- **What this task involves**: Set down exactly the lines from the one with "(.48, .5, .4)], rough=.6, trans=.2)" to the one with "return t.done(col, rough, n1, bstr, .02)", both included, and no line outside that range.

-------- Dataset entries --------

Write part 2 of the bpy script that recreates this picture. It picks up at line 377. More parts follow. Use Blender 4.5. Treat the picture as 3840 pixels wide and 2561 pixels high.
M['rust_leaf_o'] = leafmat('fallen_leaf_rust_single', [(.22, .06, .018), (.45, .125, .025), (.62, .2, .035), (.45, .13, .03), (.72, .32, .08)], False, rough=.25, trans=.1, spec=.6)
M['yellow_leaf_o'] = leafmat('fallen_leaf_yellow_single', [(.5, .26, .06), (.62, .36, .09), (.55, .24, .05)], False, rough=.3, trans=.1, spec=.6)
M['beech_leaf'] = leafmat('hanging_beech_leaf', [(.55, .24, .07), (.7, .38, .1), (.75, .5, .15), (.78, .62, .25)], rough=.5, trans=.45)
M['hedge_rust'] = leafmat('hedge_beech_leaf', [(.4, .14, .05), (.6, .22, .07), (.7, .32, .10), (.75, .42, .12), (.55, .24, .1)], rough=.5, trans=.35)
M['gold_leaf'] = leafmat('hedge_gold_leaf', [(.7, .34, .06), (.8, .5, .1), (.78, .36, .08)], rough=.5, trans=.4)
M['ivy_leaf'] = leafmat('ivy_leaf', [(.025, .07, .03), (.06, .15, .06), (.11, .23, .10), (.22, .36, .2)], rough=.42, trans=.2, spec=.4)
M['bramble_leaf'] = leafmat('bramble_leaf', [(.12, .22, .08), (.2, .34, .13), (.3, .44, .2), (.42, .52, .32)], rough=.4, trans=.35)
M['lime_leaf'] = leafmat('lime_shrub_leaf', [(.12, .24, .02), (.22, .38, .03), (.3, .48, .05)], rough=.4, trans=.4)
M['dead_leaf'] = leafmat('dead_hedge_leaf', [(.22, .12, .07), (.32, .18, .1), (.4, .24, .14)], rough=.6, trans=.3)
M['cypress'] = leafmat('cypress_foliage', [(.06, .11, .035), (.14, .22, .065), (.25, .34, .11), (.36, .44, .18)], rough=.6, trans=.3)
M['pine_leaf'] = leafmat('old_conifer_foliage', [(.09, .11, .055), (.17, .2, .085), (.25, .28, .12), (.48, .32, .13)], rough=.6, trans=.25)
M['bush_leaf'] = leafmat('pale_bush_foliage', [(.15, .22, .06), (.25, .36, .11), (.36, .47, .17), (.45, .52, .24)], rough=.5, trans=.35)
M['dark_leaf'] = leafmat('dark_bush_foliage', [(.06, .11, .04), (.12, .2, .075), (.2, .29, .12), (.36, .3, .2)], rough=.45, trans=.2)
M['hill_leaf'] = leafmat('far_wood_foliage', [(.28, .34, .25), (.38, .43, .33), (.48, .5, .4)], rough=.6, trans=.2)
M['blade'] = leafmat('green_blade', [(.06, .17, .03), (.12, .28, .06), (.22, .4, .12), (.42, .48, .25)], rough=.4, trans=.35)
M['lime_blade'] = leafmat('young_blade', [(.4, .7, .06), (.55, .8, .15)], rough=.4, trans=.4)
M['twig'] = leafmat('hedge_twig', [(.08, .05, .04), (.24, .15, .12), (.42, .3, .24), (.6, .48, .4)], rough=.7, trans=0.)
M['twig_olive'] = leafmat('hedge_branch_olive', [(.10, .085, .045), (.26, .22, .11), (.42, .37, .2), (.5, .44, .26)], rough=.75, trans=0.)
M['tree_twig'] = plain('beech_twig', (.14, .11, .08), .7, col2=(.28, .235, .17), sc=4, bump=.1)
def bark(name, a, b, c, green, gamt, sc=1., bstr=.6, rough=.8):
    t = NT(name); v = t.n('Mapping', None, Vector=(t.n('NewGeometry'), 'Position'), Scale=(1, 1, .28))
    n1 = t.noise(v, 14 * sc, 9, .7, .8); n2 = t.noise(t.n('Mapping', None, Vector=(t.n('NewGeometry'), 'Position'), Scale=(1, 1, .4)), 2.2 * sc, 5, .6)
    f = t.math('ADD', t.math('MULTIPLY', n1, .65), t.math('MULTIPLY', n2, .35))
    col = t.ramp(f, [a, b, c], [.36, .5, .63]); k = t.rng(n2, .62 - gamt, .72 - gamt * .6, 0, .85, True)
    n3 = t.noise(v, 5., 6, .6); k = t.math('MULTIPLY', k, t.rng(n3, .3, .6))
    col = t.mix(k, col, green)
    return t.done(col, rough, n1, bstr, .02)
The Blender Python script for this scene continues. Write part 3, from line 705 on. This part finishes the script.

--------

- **Task solution**:
M['hill_leaf'] = leafmat('far_wood_foliage', [(.28, .34, .25), (.38, .43, .33), (.48, .5, .4)], rough=.6, trans=.2)
M['blade'] = leafmat('green_blade', [(.06, .17, .03), (.12, .28, .06), (.22, .4, .12), (.42, .48, .25)], rough=.4, trans=.35)
M['lime_blade'] = leafmat('young_blade', [(.4, .7, .06), (.55, .8, .15)], rough=.4, trans=.4)
M['twig'] = leafmat('hedge_twig', [(.08, .05, .04), (.24, .15, .12), (.42, .3, .24), (.6, .48, .4)], rough=.7, trans=0.)
M['twig_olive'] = leafmat('hedge_branch_olive', [(.10, .085, .045), (.26, .22, .11), (.42, .37, .2), (.5, .44, .26)], rough=.75, trans=0.)
M['tree_twig'] = plain('beech_twig', (.14, .11, .08), .7, col2=(.28, .235, .17), sc=4, bump=.1)
def bark(name, a, b, c, green, gamt, sc=1., bstr=.6, rough=.8):
    t = NT(name); v = t.n('Mapping', None, Vector=(t.n('NewGeometry'), 'Position'), Scale=(1, 1, .28))
    n1 = t.noise(v, 14 * sc, 9, .7, .8); n2 = t.noise(t.n('Mapping', None, Vector=(t.n('NewGeometry'), 'Position'), Scale=(1, 1, .4)), 2.2 * sc, 5, .6)
    f = t.math('ADD', t.math('MULTIPLY', n1, .65), t.math('MULTIPLY', n2, .35))
    col = t.ramp(f, [a, b, c], [.36, .5, .63]); k = t.rng(n2, .62 - gamt, .72 - gamt * .6, 0, .85, True)
    n3 = t.noise(v, 5., 6, .6); k = t.math('MULTIPLY', k, t.rng(n3, .3, .6))
    col = t.mix(k, col, green)
    return t.done(col, rough, n1, bstr, .02)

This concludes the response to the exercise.